SIB has no evidence of abuse. But to outsiders, the lack of a clear division of responsibility between the board and the executive is deeply worrying.

That explains why the Securities and Futures Authority, which regulates some LME members, has been wary of handing over too much information to the metal market. With the right reforms, that roadblock to a closer co- operation, which is essential to avoiding future scandals, should be removable. The LME had better get a move on.

The LME has nevertheless won a victory of a kind. There is no more talk of a complete overhaul of the very special trading methods. After all, the fundamental cause of the Sumitomo scandal must be sought in Japan. The giant company, hardly in the widows and orphans class, failed to police its own enormous dealings in copper.

Furthermore, it reacted somnolently to warnings from the LME and SIB that something suspicious was going on. And the main companies with which it did business in London were not even LME members, but were regulated by the SFA.

The $2.6bn of losses are therefore hard to pin on the peculiarities of LME trading. The metal market has no segregation of client accounts, LME members are allowed to grant credit to their customers and there are no daily cash payments to cover margins - investor protection features found in all other London markets.

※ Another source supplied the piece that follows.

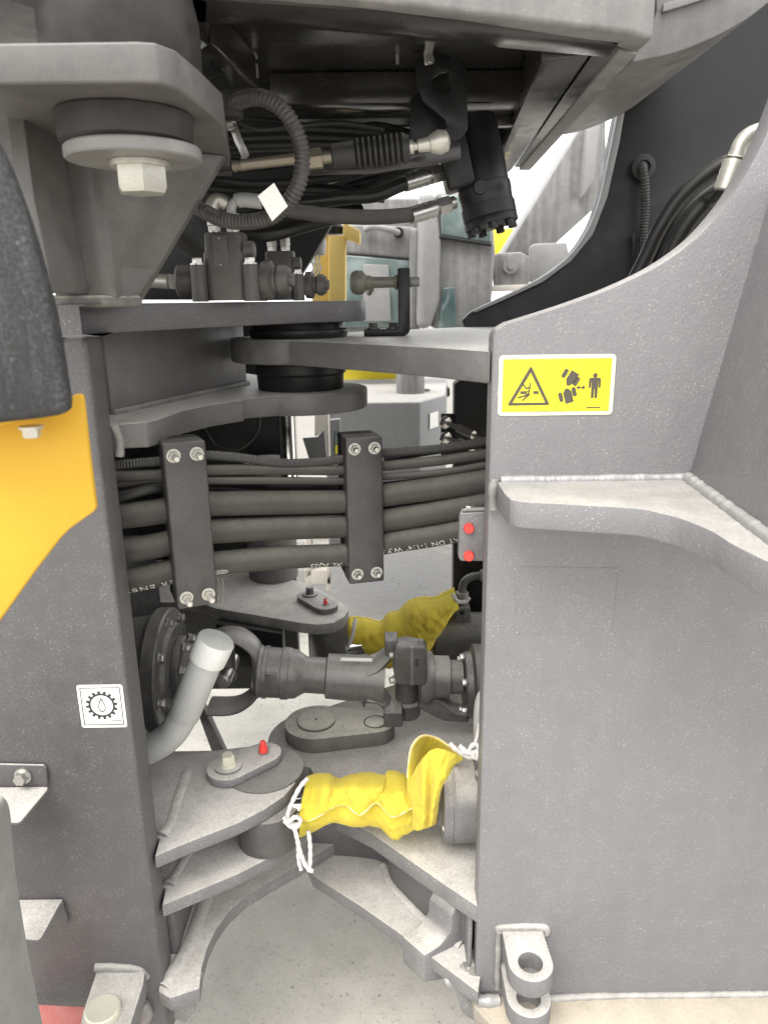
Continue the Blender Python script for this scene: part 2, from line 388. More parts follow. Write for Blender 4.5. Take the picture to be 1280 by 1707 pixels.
# ================================================================== rear frame (left)
RF = thing('rear_frame', 'grey steel rear frame, coloured darker for shade, with forked hinge plates, filling the left side', 'machine frame')
XE = P(165, 750, YL).x                 # free edge of the side plate
XL0 = -1.15
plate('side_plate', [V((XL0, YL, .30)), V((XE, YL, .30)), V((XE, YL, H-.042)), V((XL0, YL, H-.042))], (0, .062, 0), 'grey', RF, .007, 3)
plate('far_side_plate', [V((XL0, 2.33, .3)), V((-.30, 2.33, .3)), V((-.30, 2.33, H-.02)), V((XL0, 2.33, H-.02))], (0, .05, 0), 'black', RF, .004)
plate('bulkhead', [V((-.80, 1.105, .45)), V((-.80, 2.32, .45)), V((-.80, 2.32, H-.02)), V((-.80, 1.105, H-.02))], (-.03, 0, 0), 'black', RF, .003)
yt0 = YL-.03
# upper fork plate, edge-on to the lens
xa = P(97, 505, YL-.05).x
top = [(xa, YL-.045), (xa+.03, YL-.055), (XE-.012, YL-.052)]
top += [(lerp(XE, XH+.03, t), lerp(YL-.03, YH-.145, t**.8)) for t in (.1, .25, .4, .55, .7, .85)]
top += arc(XH, YH, .141, -75, 100, 22)
top += [(XH-.10, YH+.16), (-.40, 2.09), (-1.1, 2.09), (-1.1, YL+.10), (xa, YL+.10)]
hplate('upper_fork_plate', top, 0.0, .040, 'grey', RF, .0035)
weld('weld_bead', [V((P(88, 487, yt0).x, yt0-.003, H+.003)), V((P(150, 487, yt0).x, yt0-.003, H+.003)), V((P(176, 487, yt0).x, yt0+.004, H+.003)), V((P(228, 487, 1.085).x, 1.083, H+.003))], .0085, RF, 'keeper')
weld('weld_bead', [V((XE-.03, YL-.004, H-.043)), V((XE-.10, YL-.004, H-.043))], .005, RF)
# lower fork plate
d2 = -.178
fk = [(p.x, p.y) for p in (PZ(196, 706, d2), PZ(244, 704, d2), PZ(262, 700, d2), PZ(303, 685, d2), PZ(350, 675, d2), PZ(406, 667, d2))]
fk += [(XH-.10, YH-.17)] + arc(XH, YH, .141, -105, 80, 26) + [(XH-.1, YH+.25), (-.42, 2.05), (-.72, 2.05), (-.72, 1.11), (fk[0][0], 1.108)]
hplate('lower_fork_plate', fk, d2, .040, 'grey_hinge', RF, .0035)
weld('weld_bead', [V((XE+.004, 1.10, H+d2+.006)), V((XE+.006, 1.11, H+d2-.02)), V((XE+.004, 1.108, H+d2-.045))], .007, RF)
# web between the fork plates
wA, wB = PZ(188, 692, d2), PZ(412, 641, d2)
nrm = V((wB.y-wA.y, -(wB.x-wA.x), 0)).normalized()
plate('web_plate', [wA, wB, V((wB.x, wB.y, H-.041)), V((wA.x, wA.y, H-.041))], -nrm*.03, 'grey_hinge', RF, .002)
weld('weld_bead', [wA+nrm*.002+V((0, 0, .003)), (wA+wB)/2+nrm*.002+V((0, 0, .003)), wB+nrm*.002+V((0, 0, .003))], .006, RF)
# hinge bearing housings
bm = bmn(); lathe(bm, [(0, .098), (.012, .103), (.020, .103), (.022, .094), (.036, .094)], V((XH, YH, H-.076)), (0, 0, 1), 56); fin('bearing_cap', bm, 'black', RF, .001)
bm = bmn(); lathe(bm, [(0, .090), (.030, .092), (.034, .097), (.058, .097)], V((XH, YH, H-.1775)), (0, 0, 1), 56); fin('bearing_cap', bm, 'black', RF, .001)
# tower under the cab mount: bent plate with a rounded fold, and the bracket on top
zb = .195
yt = YL-.03
f0 = V((P(42, 170, yt).x, yt, 0)); f1 = V((P(150, 300, yt).x, yt, 0)); f2 = V((P(176, 330, yt+.01).x, yt+.012, 0))
e_top = P(372, 225, 1.12); e_bot = P(226, 480, 1.09)
bm = bmn()
zt = H+zb-.001
ins = V((.0, .022, 0))
def col_at(z, k):
    t = (z-(H+.001))/(zb)
    xl = lerp(P(93, 487, yt).x, P(38, 165, yt).x, t); xf = lerp(P(178, 480, yt).x, P(150, 165, yt).x, t)
    xr, yr = lerp(e_bot.x, e_top.x, t), lerp(e_bot.y, e_top.y, t)
    row = [V((xl, yt, z)), V((xf-.012, yt, z)), V((xf-.004, yt+.001, z)), V((xf+.008, yt+.009, z)), V((xr, yr, z))]
    return [p+ins*k for p in row]
rows = []
for k in (0, 1):
    rows.append([[bm.verts.new(p) for p in col_at(z, k)] for z in (H+.001, H+.001+zb*.35, H+.001+zb*.85, zt)])
for k in (0, 1):
    for a, b in zip(rows[k], rows[k][1:]):
        for i in range(4): bm.faces.new((a[i], a[i+1], b[i+1], b[i]))
for i in range(3):
    for j in (0, 4): bm.faces.new((rows[0][i][j], rows[0][i+1][j], rows[1][i+1][j], rows[1][i][j]))
for i in (0, 3):
    for j in range(4): bm.faces.new((rows[0][i][j], rows[0][i][j+1], rows[1][i][j+1], rows[1][i][j]))
fin('tower_plate', bm, 'grey_clean', RF, .0015)
plate('tower_stiffener', [P(8, 168, .90), P(36, 168, .90), P(58, 330, .90), P(90, 488, .90), P(40, 488, .90), P(24, 300, .90)], (0, .14, 0), 'grey_clean', RF, .003)
br = [PZ(-80, 142, zb), PZ(236, 138, zb), PZ(266, 140, zb), PZ(300, 151, zb), PZ(340, 180, zb), PZ(374, 209, zb)]
br = [V((p.x, p.y, H+zb)) for p in br] + [V((br[-1].x*1.34, 1.30, H+zb)), V((-.75, 1.32, H+zb)), V((-.75, br[0].y, H+zb))]
plate('mount_bracket', br, (0, 0, .034), 'grey_clean', RF, .003, 3)
# steering cylinder bracket, the two level plates near the column
dA, dB = -.905, -1.012
pinS = PZ(445, 1280, dA)
def xy(p): return (p.x, p.y)
pa = [xy(PZ(258, 1428, dA)), xy(PZ(300, 1410, dA)), xy(PZ(395, 1373, dA)), xy(PZ(440, 1350, dA)), xy(PZ(474, 1327, dA)), xy(PZ(492, 1306, dA)),
      xy(PZ(499, 1285, dA)), xy(PZ(495, 1262, dA)), xy(PZ(480, 1247, dA)), xy(PZ(458, 1240, dA)), xy(PZ(400, 1245, dA)), xy(PZ(340, 1253, dA)), xy(PZ(240, 1268, dA))]
hplate('cylinder_bracket_plate', pa + [(-.60, 1.36), (-.60, 1.104), (pa[0][0]-.005, 1.104)], dA, .026, 'grey_dusty', RF, .003)
pb = [xy(PZ(270, 1510, dB)), xy(PZ(330, 1485, dB)), xy(PZ(395, 1458, dB)), xy(PZ(450, 1430, dB)), xy(PZ(500, 1398, dB)), xy(PZ(520, 1375, dB)), xy(PZ(515, 1345, dB)),
      xy(PZ(470, 1325, dB)), xy(PZ(250, 1340, dB))]
hplate('cylinder_bracket_plate', pb + [(-.60, 1.38), (-.60, 1.104), (pb[0][0]-.005, 1.104)], dB, .026, 'grey_dusty', RF, .003)
weld('weld_bead', [V((XE+.000, 1.106, H+dA-.012)), V((XE+.008, 1.14, H+dA-.017)), V((XE+.004, 1.20, H+dA-.017)), V((XE-.0, 1.30, H+dA-.017))], .021, RF, 'grey_dusty', .12)
weld('weld_bead', [V((XE+.002, 1.107, H+dB-.012)), V((XE+.008, 1.13, H+dB-.017)), V((XE+.02, 1.20, H+dB-.017)), V((XE+.03, 1.3, H+dB-.017))], .021, RF, 'grey_dusty', .12)
plate('bracket_web', [V((XE-.05, 1.15, H+dB+.0005)), V((XE-.05, 1.33, H+dB+.0005)), V((XE+.02, 1.33, H+dA-.027)), V((XE+.02, 1.15, H+dA-.027))], (-.03, 0, 0), 'grey', RF, .002)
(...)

But the Securities and Investments Board has accepted the view of professionals connected with the LME that it should be allowed to continue in its own way.

The reason for this special treatment is that the bulk of LME users either produce or consume the products being traded, and are grown up enough to know what they are doing.

More important, SIB says there is no systemic risk that the whole trading system would collapse if there were a default resulting from lack of segregation of client accounts. This is not a clean bill of health, but it could have been much worse.